Os novos estatutos do Benfica
Conseguir, em democracia, o acordo de pelo menos 75 por cento dos votantes nunca é fácil, mais a mais quando a escolha não é fulanizada, mas sim assente as alteração dos parâmetros reguladores da vida de uma instituição, ou de um País, no caso dos textos constitucionais.
Quando mobilizou mais de oito mil sócios para a votação de uma nova proposta de estatutos, o que, porque não se tratava de uma eleição presidencial, é altamente significativo, depois de um processo discutido e participado, controverso e por vezes fraturante, independentemente do resultado, o Benfica teve uma grande vitória. Teve-a Rui Costa, que prometeu e cumpriu, e na hora do desfecho teve a grandeza de elogiar não só o atual presidente da Mesa da Assembleia Geral, José Pereira da Costa, que com coragem levou a missão a bom termo, mas também o antecessor, Fernando Seara, absolutamente decisivo pelo inestimável trabalho político realizado numa das fases mais críticas do processo.
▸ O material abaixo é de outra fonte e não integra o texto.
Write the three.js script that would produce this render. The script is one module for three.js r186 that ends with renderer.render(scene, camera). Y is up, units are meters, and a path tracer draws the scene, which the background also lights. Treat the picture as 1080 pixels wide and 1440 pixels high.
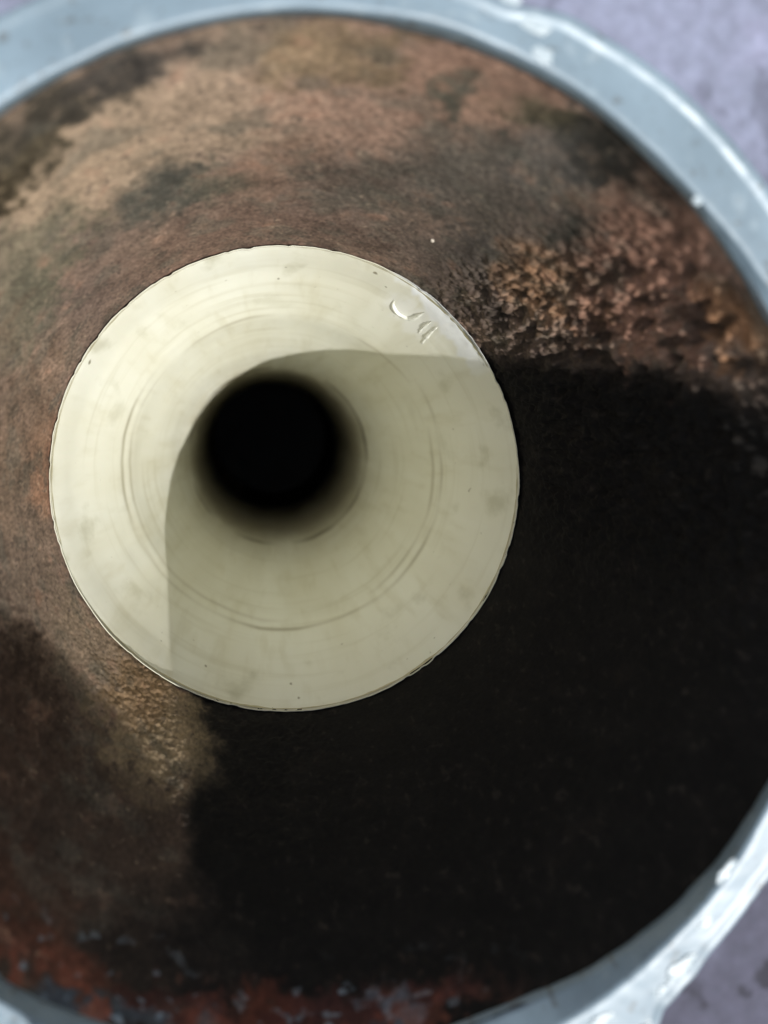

Teve-a, também, a chamada ‘oposição’, que não deve ser confundida com os agitadores que a páginas tantas atiraram areia para a engrenagem, pelo contributo que deu e pela qualidade de muitas das intervenções realizadas, mostrando que, em nome de um bem maior, é possível ser fiel ao lema do Benfica.
Do que foi aprovado, e que passará a constar da nova ‘Magna Carta’ encarnada, vários pontos merecem realce, por terem sido, até agora, considerados ‘vacas sagradas’ no universo benfiquista:
1 - A nova ponderação do número de votos atribuídos a cada associado em função do tempo de filiação, que empodera as gerações mais recentes de sócios;
2 - O facto de as Casas do clube deixarem de ter direito a voto (o que não tem nada a ver com os associados ‘per si’).
3 - O fim da necessidade de 25 anos de sócio para ser presidente do Benfica, baixando essa fasquia de fidelização para a década e meia;
4 - E, ‘last but not least’ a garantia de que, à imagem do que sucede na República, só será presidente quem tiver a maioria absoluta dos votos, o que em muitas circunstâncias poderá levar a uma segunda volta. Apesar de saber que as eleições nos clubes têm muito a ver com as conjunturas criadas pelos resultados desportivos da equipa principal de futebol, e que há exemplos de presidentes eleitos com 90 por cento dos votos não terem durado mais de um ano, não deixa de ser democraticamente justo e clubisticamente agregador aprovar esta alteração.
Pena é que não tenha sido contemplada a criação de uma Assembleia Delegada, que fosse mais representativa do universo de sócios, que acaba de atingir os 400 mil. Até porque, nos novos estatutos, o atual modelo de AG, que muitas vezes não acolhe mais do que um milhar de associados, passa a ter um peso maior na manutenção e queda das Direções, através da aprovação das contas. O que pode vir a transformar-se num foco de desestabilização.